Later, we spent more time with the question whether the name Sa-Po stands for a female collective than with the artists' photos from South Korea in relief. It would match the Dark Rooms concept, right? Finally, on the top floor, we stumbled into a slaughterhouse with alien skeletons suspended from the ceiling. This was not the set of Texas Chainsaw Massacre 3, nor the meat freezer after Rocky’s training session, and least of all another set of sex toys, but sculptures of Wolfgang Flag. They were explained to be made from art magazine pages, they looked suspiciously like bronze. Again a concept you’ve seen somewhere else already, but well done nonetheless.

The Dark Rooms’ premiere was a success, a second edition has already been announced for next year. Outside we were happy not to have arrived any later: The queue now reached down to the street, finally it looked like Berghain from the outside also (and it was less disappointing inside). The bouncers were not that picky, in fact all tickets had been sold in advance. As we said before: The show was on for one day only, something they should reconsider for part 2. The organizers had told us about deceleration, about giving back time to the spectator, about a project against the "short- (and fast-) lived consummation of art". And then they hosted an event for six hours only.

That’s even more rushed than Berlin Gallery Weekend. The darkness alone should create enough buzz, that’s their USP, so why additionally limit the experience to one day, 4-10 p.m. only? Would it be too expensive to rent the location for a weekend or a week?
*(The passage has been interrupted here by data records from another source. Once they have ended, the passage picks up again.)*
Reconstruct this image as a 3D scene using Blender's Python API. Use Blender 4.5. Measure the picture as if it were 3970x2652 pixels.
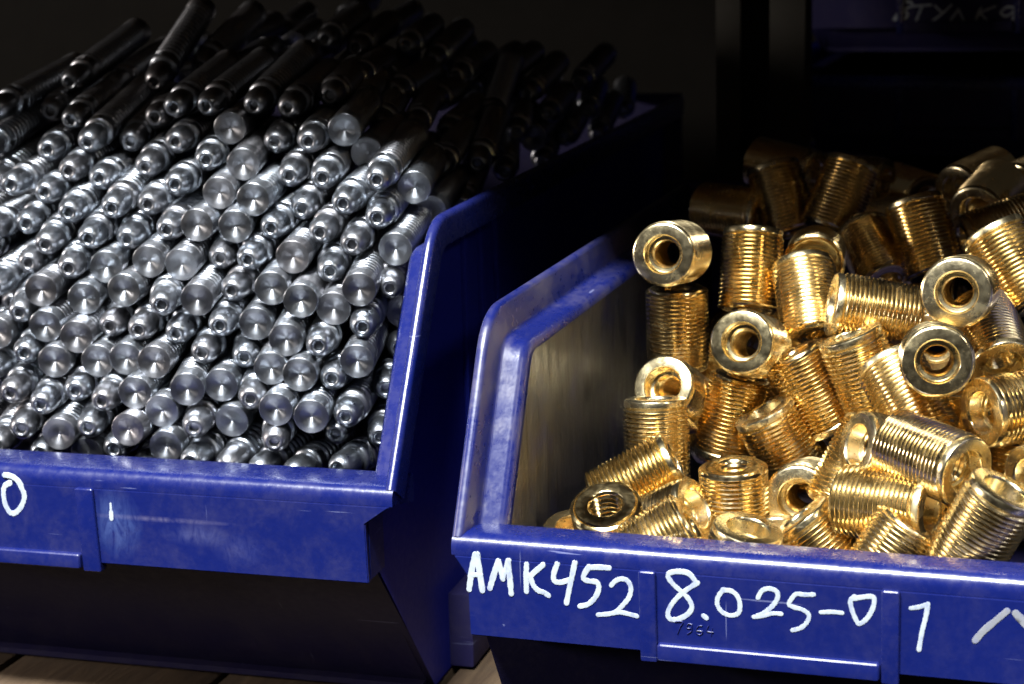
import bpy, bmesh, math, random
from mathutils import Vector, Matrix

# ------------------------------------------------------------------ scene, camera, light
for o in list(bpy.data.objects):
    bpy.data.objects.remove(o)
sc = bpy.context.scene
COL = sc.collection
R_ = math.radians

cam_data = bpy.data.cameras.new('camera')
cam = bpy.data.objects.new('camera', cam_data)
COL.objects.link(cam)
right = Vector((0.9524952, 0.30348026, -0.02554652))
upv = Vector((-0.04249111, 0.21548458, 0.97558234))
fwd = Vector((-0.30157486, 0.928152, -0.21814324))
m3 = Matrix((right, upv, -fwd)).transposed()
cam.matrix_world = Matrix.Translation((0.21996631, -0.60079006, 0.32105029)) @ m3.to_4x4()
cam_data.sensor_width = 36.0
cam_data.lens = 7500.0 / 3970.0 * 36.0
cam_data.clip_start = 0.02
cam_data.clip_end = 30
cam_data.dof.use_dof = True
cam_data.dof.focus_distance = 0.70
cam_data.dof.aperture_fstop = 15.0
cam_data.dof.aperture_blades = 7
sc.camera = cam

world = bpy.data.worlds.new('World')
sc.world = world
world.use_nodes = True
bg = world.node_tree.nodes['Background']
bg.inputs[0].default_value = (0.80, 0.72, 0.66, 1)
bg.inputs[1].default_value = 0.018

def area(name, loc, target, sx, sy, power, col):
    l = bpy.data.lights.new(name, 'AREA')
    l.shape = 'RECTANGLE'; l.size = sx; l.size_y = sy
    l.energy = power; l.color = col
    o = bpy.data.objects.new(name, l)
    COL.objects.link(o)
    o.location = loc
    d = Vector(target) - Vector(loc)
    o.rotation_euler = d.to_track_quat('-Z', 'Y').to_euler()
    return o
# ceiling lamp of the aisle in front of the shelf, and a weaker one further along the aisle
area('ceiling_lamp', (-0.12, -1.15, 2.05), (0.0, 0.1, 0.12), 0.9, 0.26, 250, (0.95, 0.98, 1.0))
area('aisle_lamp', (2.0, -1.0, 1.7), (0.05, 0.1, 0.12), 0.4, 0.25, 7.5, (1.0, 0.93, 0.84))

area('far_aisle_lamp', (-1.5, -0.50, 0.47), (-0.15, 0.25, 0.22), 0.5, 0.2, 14, (1.0, 0.90, 0.82))

sc.view_settings.view_transform = 'Standard'
sc.view_settings.look = 'None'
sc.view_settings.exposure = 0.3
sc.view_settings.gamma = 1.0
sc.cycles.max_bounces = 10
sc.cycles.glossy_bounces = 6
sc.cycles.sample_clamp_indirect = 6.0
sc.cycles.use_denoising = True

# ------------------------------------------------------------------ helpers
def link(name, me, mat=None, parent=None):
    o = bpy.data.objects.new(name, me)
    COL.objects.link(o)
    if mat is not None and me is not None and not me.materials:
        me.materials.append(mat)
    if parent is not None:
        o.parent = parent
    return o

def empty(name, label, cat, group=None, parent=None):
    o = bpy.data.objects.new(name, None)
    COL.objects.link(o)
    o.empty_display_size = 0.01
    tag(o, label, cat, group)
    return o

def tag(o, label, cat, group=None):
    o['label'] = label
    o['category'] = cat
    if group:
        o['group'] = group
    return o

def mesh(name, verts, faces, smooth=True, angle=35):
    me = bpy.data.meshes.new(name)
    me.from_pydata(verts, [], faces)
    me.validate()
    bm = bmesh.new(); bm.from_mesh(me)
    bmesh.ops.remove_doubles(bm, verts=bm.verts, dist=1e-7)
    bmesh.ops.recalc_face_normals(bm, faces=bm.faces)
    bm.to_mesh(me); bm.free()
    if smooth:
        me.polygons.foreach_set('use_smooth', [True] * len(me.polygons))
        me.set_sharp_from_angle(angle=R_(angle))
    return me

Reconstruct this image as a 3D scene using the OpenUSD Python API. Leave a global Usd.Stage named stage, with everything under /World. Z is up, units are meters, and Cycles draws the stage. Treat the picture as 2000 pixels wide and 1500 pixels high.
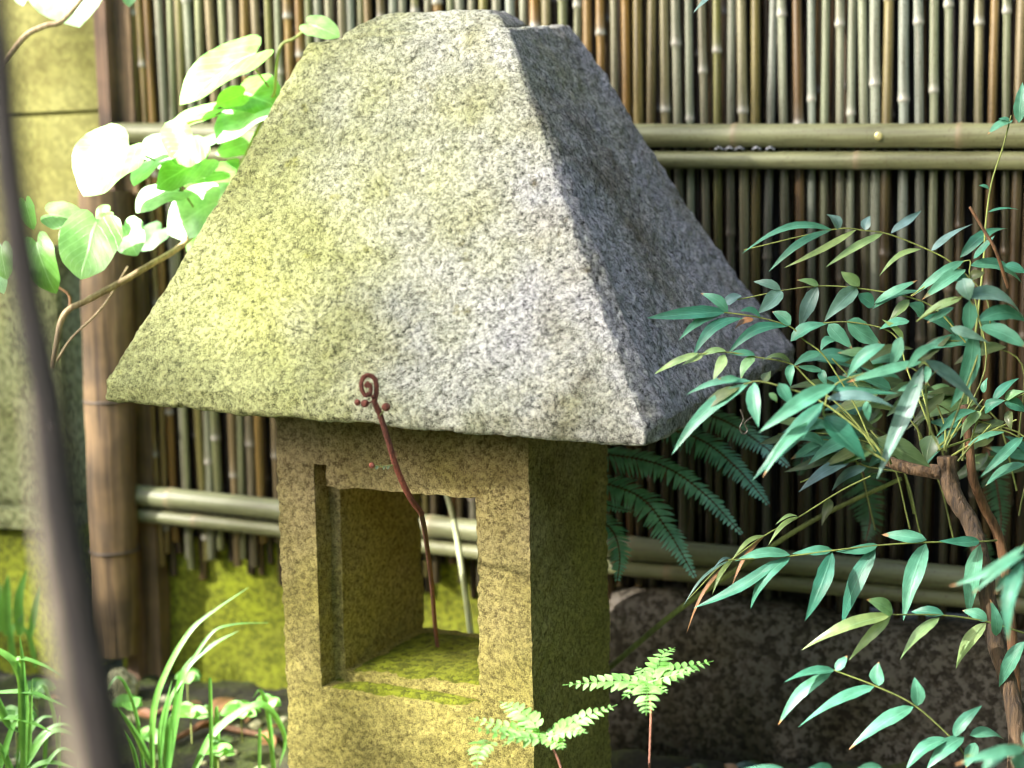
import math, random
import numpy as np
import trimesh, manifold3d as m3
import meshkit, usdkit
from pxr import Usd, UsdGeom, UsdLux, UsdShade, Sdf, Gf, Vt

rnd = random.Random(7)
stage = Usd.Stage.CreateInMemory()
UsdGeom.SetStageUpAxis(stage, UsdGeom.Tokens.z)
UsdGeom.SetStageMetersPerUnit(stage, 1.0)
UsdGeom.Xform.Define(stage, '/World')
UsdGeom.Scope.Define(stage, '/World/Looks')

# ------------------------------------------------------------------ camera, sky, sun, exposure
F, PITCH, ROLL, EYE = 2900.0, 0.12, -0.02, np.array([0, 0, 0.80])
EXPOSURE = 3.8
SUN = np.array([-0.78, -0.36, 0.52]); SUN /= np.linalg.norm(SUN)
SUN_INTENSITY, SKY_STRENGTH = 1.25, 0.052
FOCUS, FSTOP = 1.62, 3.4

FW = np.array([0, math.cos(PITCH), -math.sin(PITCH)])
_r, _u = np.array([1.0, 0, 0]), np.array([0, math.sin(PITCH), math.cos(PITCH)])
RT = math.cos(ROLL) * _r + math.sin(ROLL) * _u
UP = -math.sin(ROLL) * _r + math.cos(ROLL) * _u
cam = UsdGeom.Camera.Define(stage, '/World/camera')
M = Gf.Matrix4d(*RT, 0, *UP, 0, *(-FW), 0, *EYE, 1)
cam.AddTransformOp().Set(M)
cam.CreateHorizontalApertureAttr(36.0); cam.CreateVerticalApertureAttr(27.0)
cam.CreateFocalLengthAttr(F / 2000 * 36.0)
cam.CreateFStopAttr(FSTOP); cam.CreateFocusDistanceAttr(FOCUS)
cam.CreateClippingRangeAttr(Gf.Vec2f(0.05, 500))
cam.CreateExposureAttr(EXPOSURE)

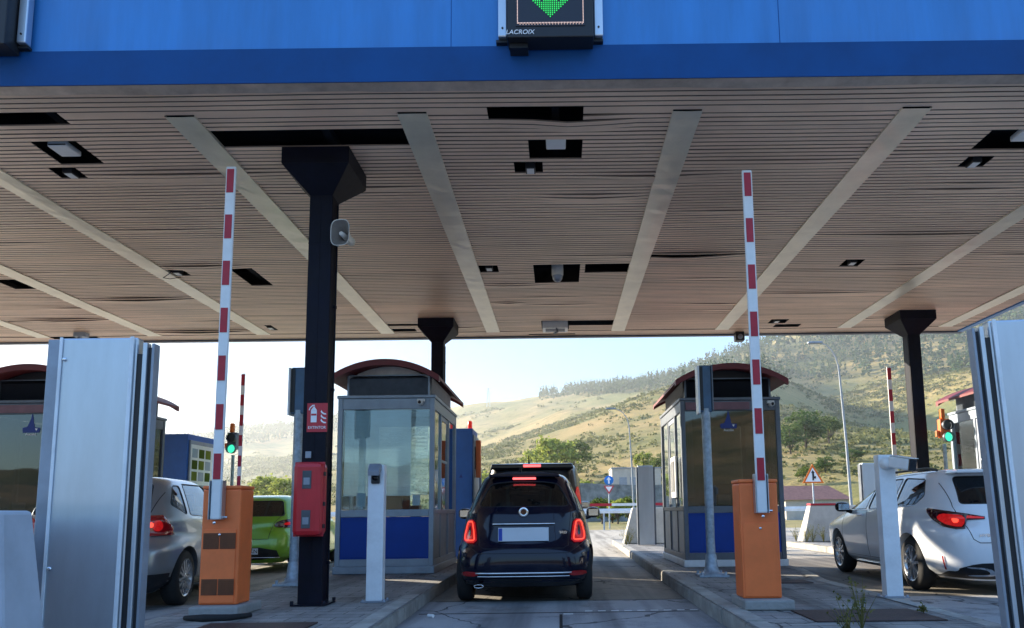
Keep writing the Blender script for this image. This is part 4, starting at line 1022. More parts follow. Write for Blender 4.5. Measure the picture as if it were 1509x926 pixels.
# guard rail at the end of the plaza
t = thing('guard_rail', 'pale guard rail along the far end of the plaza', 'guard rail', (0, 44, 0))
b = MB(); b.prism([(0, .95), (.06, 1.0), (.02, 1.08), (.06, 1.16), (0, 1.22), (-.02, 1.08)], -30, 26, 'x'); b.build('beam', M['white_post'], t)
b = MB()
for k in range(29): b.box(-29.5 + k * 2, -29.4 + k * 2, .05, .13, -.1, 1.05)
b.build('posts', M['galv'], t)
t = thing('lowered_barrier', 'lowered red and white barrier arm across the far plaza', 'barrier arm', (2.0, 38, 0))
B(-.6, 7.0, -.04, .04, 1.33, 1.46).build('boom', M['white'], t)
for x0 in (-.6, 2.6, 5.0): B(x0, x0 + 1.2, -.045, .045, 1.325, 1.465).build('stripe', M['red_refl'], t)
B(6.6, 7.1, -.2, .2, 0, 1.3).build('cabinet', M['white_post'], t)
def lamp_post(x, y, H, arm, label):
    t = thing('street_lamp', label, 'street lamp', (x, y, 0), 0, 'tall curved street lamps')
    pts = [(0, 0, 0), (-.1, 0, H * .45), (-.25, 0, H * .8)] + [(-.25 - arm * (1 - math.cos(a)), 0, H * .8 + H * .17 * math.sin(a)) for a in (.3, .6, .9, 1.2, 1.5)]
    b = MB(); b.tube(pts, [.085, .07, .05] + [.042, .038, .034, .03, .028], 10); b.build('pole', M['galv_d'], t)
    e_ = pts[-1]; B(e_[0] - .75, e_[0] + .05, -.12, .12, e_[2] - .04, e_[2] + .08).build('lamp_head', M['alu_dull'], t, bevel=.03)
    b = MB(); b.lathe([(0, .2), (.5, .16), (.52, .1)], axis='z', seg=12); b.build('base', M['galv'], t)
lamp_post(15.9, 41, 10.6, 1.0, 'tall curved street lamp right of the warning triangle')
lamp_post(5.9, 60, 9.6, 1.2, 'street lamp left of the right toll booth')
lamp_post(-27.5, 95, 9, 1.0, 'distant street lamp in front of the left trees')
t = thing('pylon', 'thin power pylon on the distant ridge', 'pylon', (-88, 920, gz(-88, 920)))
b = MB(); 
for sx in (-1, 1):
    for sy in (-1, 1): b.tube([(sx * 2.2, sy * 2.2, 0), (sx * .4, sy * .4, 24)], .22, 4)
for z in (17, 20, 23): b.tube([(-4, 0, z), (4, 0, z)], .18, 4)
for k in range(6):
    z0_, z1_ = k * 4, k * 4 + 4; r0, r1 = 2.2 - 1.8 * z0_ / 24, 2.2 - 1.8 * z1_ / 24
    b.tube([(-r0, -r0, z0_), (r1, -r1, z1_)], .12, 4); b.tube([(r0, -r0, z0_), (-r1, -r1, z1_)], .12, 4)
b.build('lattice', M['galv'], t)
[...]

The whole idea was to calm the spectator. No distraction, all focus on the art - that was the White Cube’s raison d’être too, right? -, but is not darkness a major distraction in itself, at least until your eyes have adapted? Also you might ask, if the idea, enlightened art and an audience in the dark, is not stolen from cinema, or the good old House of Horrors. In the end it doesn't matter, most of the works deserve to be shown night and day. We will visit again next year. See you there – or not.